Drużyna rywali była dziś osłabiona brakiem Petera Kildemanda. W tej sytuacji ciężar zdobywania punktów spadł przede wszystkim na Grega Hacocka – Greg to w zasadzie dziś fruwał po tym torze. Nie byłem od niego szybszy. Gdybym był szybszy to bym wygrał. Ale z Gregiem bardzo fajnie się ściga i lubię te biegi. Krystian Rempała też pojechał bardzo fajne zawody. Także oni w pewnym sensie zastąpili Petera Kildemanda. Mecz był na styku i myślę, że to się kibicom podoba. To jest fajne, bo jak jest np. 60-30 to jest trochę nuda, ale takie mecze na styku są bardzo emocjonujące – wyjaśnił Słowak.
Faza play-off dla Jaskółek została dziś przypieczętowana. Przed sezonem jednak niewielu ekspertów stawiało naszą drużynę w tym miejscu – co sezon mało kto nam wierzy i chyba ludzie muszą się przyzwyczaić, żeby nam wierzyć – odparł krótko Martin.

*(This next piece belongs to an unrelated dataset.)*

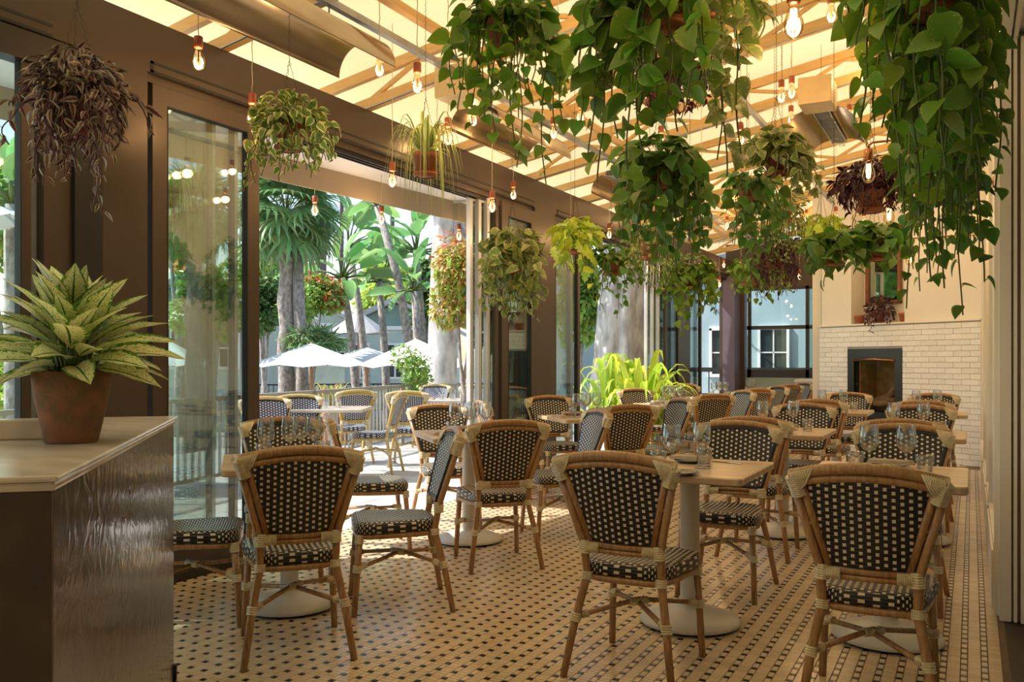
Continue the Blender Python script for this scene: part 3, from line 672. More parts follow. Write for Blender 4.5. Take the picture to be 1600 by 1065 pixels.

Unia Tarnów nieprzerwanie od 4 sezonów melduje się w strefie medalowej. Jest to obecnie jedyna taka drużyna w Polsce – po tym widać jacy jesteśmy mocni. To jest też zasługa naszego głównego partnera Grupy Azoty oraz wszystkich innych, a także klubu. Wszyscy robią bardzo dobrą robotę i widać tego efekty – przyznał nasz zawodnik.
Przed naszą drużyną ostatni mecz rundy zasadniczej w Toruniu. Martin jedzie tam ze spokojnym nastawieniem – zrobimy wszystko, żeby w Toruniu pojechać jak najlepiej i bawić się żużlem – zakończył.